Making the argument for free government data

Just last month, a team of researchers at Princeton’s Center for Information Technology Policy argued that governments should make their vast datasets available through open interfaces, certain in the conviction that individuals, community groups and self-organizing interest groups would be able to develop flexible and far more useful applications than any bureaucracy.

“Rather than struggling, as it currently does, to design sites that meet each end-user need, we argue that the executive branch should focus on creating a simple, reliable and publicly accessible infrastructure that exposes the underlying data. Private actors, either nonprofit or commercial, are better suited to deliver government information to citizens and can constantly create and reshape the tools individuals use to find and leverage public data.”

This is not a new argument - people have been creating mashups from public data for several years now, as Tara Hunt and Factory Joe point out in the slideshow below.

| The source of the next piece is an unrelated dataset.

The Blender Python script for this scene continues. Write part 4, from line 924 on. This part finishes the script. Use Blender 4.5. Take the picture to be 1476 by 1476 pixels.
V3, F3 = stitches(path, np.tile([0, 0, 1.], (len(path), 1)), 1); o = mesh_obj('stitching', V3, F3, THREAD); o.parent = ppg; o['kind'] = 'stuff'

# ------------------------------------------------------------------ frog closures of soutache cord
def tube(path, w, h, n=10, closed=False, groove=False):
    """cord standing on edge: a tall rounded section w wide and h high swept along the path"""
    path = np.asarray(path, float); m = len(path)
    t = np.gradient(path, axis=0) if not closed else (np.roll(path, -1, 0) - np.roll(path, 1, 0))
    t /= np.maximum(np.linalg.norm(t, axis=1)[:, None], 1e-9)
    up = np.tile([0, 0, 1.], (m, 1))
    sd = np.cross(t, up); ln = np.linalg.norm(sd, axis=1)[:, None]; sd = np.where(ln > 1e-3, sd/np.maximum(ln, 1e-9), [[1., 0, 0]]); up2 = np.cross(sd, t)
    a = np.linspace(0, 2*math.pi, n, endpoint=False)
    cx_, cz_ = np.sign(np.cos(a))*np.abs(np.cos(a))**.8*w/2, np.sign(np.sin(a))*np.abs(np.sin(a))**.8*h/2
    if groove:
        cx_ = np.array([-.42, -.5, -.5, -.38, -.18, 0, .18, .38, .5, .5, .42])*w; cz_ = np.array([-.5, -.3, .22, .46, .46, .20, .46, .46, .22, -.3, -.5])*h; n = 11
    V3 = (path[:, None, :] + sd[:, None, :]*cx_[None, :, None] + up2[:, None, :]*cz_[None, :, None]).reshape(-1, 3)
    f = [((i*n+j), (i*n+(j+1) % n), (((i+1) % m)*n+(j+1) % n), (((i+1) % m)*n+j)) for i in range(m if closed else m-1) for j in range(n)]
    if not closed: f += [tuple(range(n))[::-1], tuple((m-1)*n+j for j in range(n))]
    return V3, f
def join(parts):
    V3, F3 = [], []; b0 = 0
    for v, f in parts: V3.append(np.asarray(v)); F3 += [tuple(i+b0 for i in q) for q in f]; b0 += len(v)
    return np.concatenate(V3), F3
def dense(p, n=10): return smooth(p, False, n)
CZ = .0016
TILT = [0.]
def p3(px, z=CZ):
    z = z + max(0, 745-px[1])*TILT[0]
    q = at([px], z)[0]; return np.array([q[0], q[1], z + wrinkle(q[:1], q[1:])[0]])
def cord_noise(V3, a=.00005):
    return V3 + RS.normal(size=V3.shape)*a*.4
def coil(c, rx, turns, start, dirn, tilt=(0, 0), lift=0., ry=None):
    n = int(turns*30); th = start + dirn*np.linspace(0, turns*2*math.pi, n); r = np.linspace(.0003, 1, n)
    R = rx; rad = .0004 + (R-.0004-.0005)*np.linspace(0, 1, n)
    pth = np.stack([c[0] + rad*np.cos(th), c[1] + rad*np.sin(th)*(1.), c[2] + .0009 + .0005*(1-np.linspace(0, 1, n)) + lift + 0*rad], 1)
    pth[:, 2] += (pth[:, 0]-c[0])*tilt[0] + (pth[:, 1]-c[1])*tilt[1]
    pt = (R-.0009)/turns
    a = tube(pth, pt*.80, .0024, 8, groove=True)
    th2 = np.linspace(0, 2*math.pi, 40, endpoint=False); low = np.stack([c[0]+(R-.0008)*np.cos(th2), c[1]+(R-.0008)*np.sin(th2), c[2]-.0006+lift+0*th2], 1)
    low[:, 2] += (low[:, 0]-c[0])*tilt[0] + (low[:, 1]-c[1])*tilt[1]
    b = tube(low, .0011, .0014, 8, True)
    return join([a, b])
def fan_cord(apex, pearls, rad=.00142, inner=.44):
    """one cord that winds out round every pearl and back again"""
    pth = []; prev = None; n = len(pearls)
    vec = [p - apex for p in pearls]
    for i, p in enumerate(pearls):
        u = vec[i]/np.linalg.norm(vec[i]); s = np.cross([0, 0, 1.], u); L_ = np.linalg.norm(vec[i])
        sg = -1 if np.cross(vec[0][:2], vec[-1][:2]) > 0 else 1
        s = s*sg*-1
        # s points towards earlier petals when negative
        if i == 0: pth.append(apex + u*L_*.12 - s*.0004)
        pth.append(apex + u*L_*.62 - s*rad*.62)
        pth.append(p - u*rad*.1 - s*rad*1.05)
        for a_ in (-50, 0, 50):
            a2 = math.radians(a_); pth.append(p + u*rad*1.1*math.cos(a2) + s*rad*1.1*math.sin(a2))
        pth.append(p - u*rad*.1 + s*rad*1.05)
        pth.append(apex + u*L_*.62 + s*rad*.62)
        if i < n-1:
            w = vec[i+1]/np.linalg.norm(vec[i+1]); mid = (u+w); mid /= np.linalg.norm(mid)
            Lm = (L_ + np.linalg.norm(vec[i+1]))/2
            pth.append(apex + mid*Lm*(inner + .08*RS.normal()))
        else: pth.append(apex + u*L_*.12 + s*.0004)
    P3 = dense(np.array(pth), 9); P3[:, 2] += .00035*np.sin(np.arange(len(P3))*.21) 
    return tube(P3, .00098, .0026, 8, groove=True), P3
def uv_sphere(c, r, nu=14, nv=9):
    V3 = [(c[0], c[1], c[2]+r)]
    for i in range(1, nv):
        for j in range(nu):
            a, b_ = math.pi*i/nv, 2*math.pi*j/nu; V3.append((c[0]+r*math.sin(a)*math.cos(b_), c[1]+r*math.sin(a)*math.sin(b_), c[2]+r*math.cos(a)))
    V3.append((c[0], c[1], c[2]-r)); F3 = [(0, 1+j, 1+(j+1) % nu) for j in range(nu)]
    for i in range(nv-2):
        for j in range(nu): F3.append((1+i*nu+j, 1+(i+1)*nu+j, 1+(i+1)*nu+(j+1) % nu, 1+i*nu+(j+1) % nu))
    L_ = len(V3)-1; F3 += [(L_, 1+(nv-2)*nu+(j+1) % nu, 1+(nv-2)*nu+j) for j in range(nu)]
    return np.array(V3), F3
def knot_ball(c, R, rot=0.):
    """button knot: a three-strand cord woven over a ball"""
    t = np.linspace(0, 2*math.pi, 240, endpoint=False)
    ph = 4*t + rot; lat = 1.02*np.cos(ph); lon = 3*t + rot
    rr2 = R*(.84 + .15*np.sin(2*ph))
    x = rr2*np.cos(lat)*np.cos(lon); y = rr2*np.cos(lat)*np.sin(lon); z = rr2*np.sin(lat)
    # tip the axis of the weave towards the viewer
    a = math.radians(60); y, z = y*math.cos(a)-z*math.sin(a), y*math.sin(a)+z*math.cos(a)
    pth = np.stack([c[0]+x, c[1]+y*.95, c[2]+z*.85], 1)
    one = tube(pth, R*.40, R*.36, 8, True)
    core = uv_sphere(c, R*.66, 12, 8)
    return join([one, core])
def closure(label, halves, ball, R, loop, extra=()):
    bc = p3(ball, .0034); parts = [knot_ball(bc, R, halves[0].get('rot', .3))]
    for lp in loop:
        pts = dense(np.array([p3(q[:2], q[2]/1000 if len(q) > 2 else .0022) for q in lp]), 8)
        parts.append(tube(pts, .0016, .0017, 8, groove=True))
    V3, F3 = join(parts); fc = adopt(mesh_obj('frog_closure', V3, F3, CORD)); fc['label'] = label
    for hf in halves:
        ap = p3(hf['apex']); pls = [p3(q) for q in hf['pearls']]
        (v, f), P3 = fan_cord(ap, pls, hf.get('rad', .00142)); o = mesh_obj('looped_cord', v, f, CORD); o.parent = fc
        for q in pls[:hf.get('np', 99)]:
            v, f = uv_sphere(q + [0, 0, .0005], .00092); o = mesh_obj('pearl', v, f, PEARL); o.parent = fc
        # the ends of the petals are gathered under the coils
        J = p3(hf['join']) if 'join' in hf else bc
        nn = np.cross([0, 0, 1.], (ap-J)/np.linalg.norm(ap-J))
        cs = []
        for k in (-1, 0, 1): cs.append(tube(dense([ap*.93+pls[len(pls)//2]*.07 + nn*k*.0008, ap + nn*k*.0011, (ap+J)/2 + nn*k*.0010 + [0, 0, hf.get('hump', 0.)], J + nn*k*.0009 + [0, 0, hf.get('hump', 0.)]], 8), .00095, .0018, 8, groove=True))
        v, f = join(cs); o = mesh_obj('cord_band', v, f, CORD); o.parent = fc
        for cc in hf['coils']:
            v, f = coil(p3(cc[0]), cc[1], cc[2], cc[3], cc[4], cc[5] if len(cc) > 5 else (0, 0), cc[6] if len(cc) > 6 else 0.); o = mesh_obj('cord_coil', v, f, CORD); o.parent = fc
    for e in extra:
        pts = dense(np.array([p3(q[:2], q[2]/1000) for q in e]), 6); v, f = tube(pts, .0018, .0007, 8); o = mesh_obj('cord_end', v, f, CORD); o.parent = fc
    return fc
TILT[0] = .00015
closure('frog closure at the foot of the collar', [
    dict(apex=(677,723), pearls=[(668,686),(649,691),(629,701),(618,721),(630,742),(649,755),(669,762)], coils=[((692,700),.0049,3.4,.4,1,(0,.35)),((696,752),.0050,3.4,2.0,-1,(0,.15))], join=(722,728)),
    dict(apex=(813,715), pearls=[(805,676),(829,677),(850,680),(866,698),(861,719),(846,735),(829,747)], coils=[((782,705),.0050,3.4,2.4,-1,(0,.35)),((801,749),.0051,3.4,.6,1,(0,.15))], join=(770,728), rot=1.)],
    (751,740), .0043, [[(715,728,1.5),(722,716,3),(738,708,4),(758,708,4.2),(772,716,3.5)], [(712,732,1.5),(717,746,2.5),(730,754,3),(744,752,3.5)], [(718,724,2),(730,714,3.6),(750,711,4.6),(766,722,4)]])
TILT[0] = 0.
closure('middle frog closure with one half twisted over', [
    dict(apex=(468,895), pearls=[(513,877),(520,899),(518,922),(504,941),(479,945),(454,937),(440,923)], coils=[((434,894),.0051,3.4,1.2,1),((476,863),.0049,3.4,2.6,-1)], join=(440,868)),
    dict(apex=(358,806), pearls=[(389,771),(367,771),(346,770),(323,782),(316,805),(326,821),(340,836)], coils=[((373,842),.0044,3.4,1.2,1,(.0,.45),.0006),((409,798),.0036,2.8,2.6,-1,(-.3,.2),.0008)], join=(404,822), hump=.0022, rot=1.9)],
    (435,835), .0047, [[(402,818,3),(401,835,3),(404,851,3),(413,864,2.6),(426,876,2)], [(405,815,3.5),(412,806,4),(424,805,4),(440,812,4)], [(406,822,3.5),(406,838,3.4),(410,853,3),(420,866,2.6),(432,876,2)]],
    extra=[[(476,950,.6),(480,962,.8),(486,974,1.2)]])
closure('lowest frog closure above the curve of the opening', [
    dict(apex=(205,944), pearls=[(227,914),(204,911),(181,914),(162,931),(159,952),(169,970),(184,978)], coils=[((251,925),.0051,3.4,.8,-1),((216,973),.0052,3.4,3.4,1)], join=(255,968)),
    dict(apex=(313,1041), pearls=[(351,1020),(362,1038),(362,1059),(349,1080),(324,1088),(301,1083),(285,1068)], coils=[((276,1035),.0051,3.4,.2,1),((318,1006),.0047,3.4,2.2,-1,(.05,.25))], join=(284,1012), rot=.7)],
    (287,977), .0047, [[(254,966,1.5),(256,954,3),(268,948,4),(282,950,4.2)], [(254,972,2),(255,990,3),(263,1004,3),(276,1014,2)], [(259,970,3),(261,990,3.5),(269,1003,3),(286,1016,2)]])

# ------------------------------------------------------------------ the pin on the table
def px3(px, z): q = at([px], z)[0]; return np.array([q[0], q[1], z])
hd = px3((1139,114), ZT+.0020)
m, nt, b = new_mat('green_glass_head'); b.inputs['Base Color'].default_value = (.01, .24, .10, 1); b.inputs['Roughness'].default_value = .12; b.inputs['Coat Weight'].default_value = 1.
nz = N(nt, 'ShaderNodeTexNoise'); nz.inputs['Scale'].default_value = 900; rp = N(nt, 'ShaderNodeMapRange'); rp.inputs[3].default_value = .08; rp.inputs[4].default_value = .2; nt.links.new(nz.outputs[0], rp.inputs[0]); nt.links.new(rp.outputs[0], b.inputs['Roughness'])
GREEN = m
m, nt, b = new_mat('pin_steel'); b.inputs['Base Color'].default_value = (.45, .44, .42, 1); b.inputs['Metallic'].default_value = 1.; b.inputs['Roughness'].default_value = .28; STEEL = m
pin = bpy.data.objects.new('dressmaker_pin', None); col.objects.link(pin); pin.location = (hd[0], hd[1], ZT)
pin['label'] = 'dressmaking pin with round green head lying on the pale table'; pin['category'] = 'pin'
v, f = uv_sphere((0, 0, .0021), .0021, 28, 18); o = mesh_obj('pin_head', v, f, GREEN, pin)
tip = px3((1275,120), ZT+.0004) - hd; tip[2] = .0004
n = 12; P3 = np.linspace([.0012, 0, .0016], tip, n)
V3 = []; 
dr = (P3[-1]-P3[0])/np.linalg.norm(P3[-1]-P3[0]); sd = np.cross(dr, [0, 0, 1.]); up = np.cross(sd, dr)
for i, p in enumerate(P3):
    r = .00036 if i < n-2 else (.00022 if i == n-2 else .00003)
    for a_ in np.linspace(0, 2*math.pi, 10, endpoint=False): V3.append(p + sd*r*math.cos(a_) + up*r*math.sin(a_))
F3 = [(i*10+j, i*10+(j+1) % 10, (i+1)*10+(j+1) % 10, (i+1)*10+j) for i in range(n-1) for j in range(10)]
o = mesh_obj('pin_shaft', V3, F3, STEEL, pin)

You know, intuitively, that this is a fantastic idea that can only have positive effects for the general public. As a bureaucrat, however, you also know that institutional roadblocks litter the road ahead:

  • government-wide open source software standards? (until recently, the Canadian government had departments that mandated the use of WordPerfect)
  • data collection programs that are required to be self-sustaining
  • long term contracts for certain types of data (like weather data, shipping statistics)
  • statistical agencies that jealously guard their data like a mystical elixir that is the source of all their power
  • knee jerk concerns for the integrity of the data (and the agencies that originally collected it)

There’s a subtle irony: I suspect the some of the same people who now argue for open and transparent government were vocal proponents for responsible and efficient government in the 1990s. The intrinsic spirit is the same - opening up government and forcing it to recognize the real needs of the citizenry.

As we all now know, throughout the ’90s governments learned to measure activity, to track performance and to set up fee for service regimes as a result.

We’re now faced with a situation where business processes, network specifications, technological limits and institutional reticence are preventing true innovation in how governments serve their citizens.

I just have to wonder how long it will take public sector IT specialists to be fundamentally and professionally embarrassed that they are being handed their asses on a platter by weekend code warriors?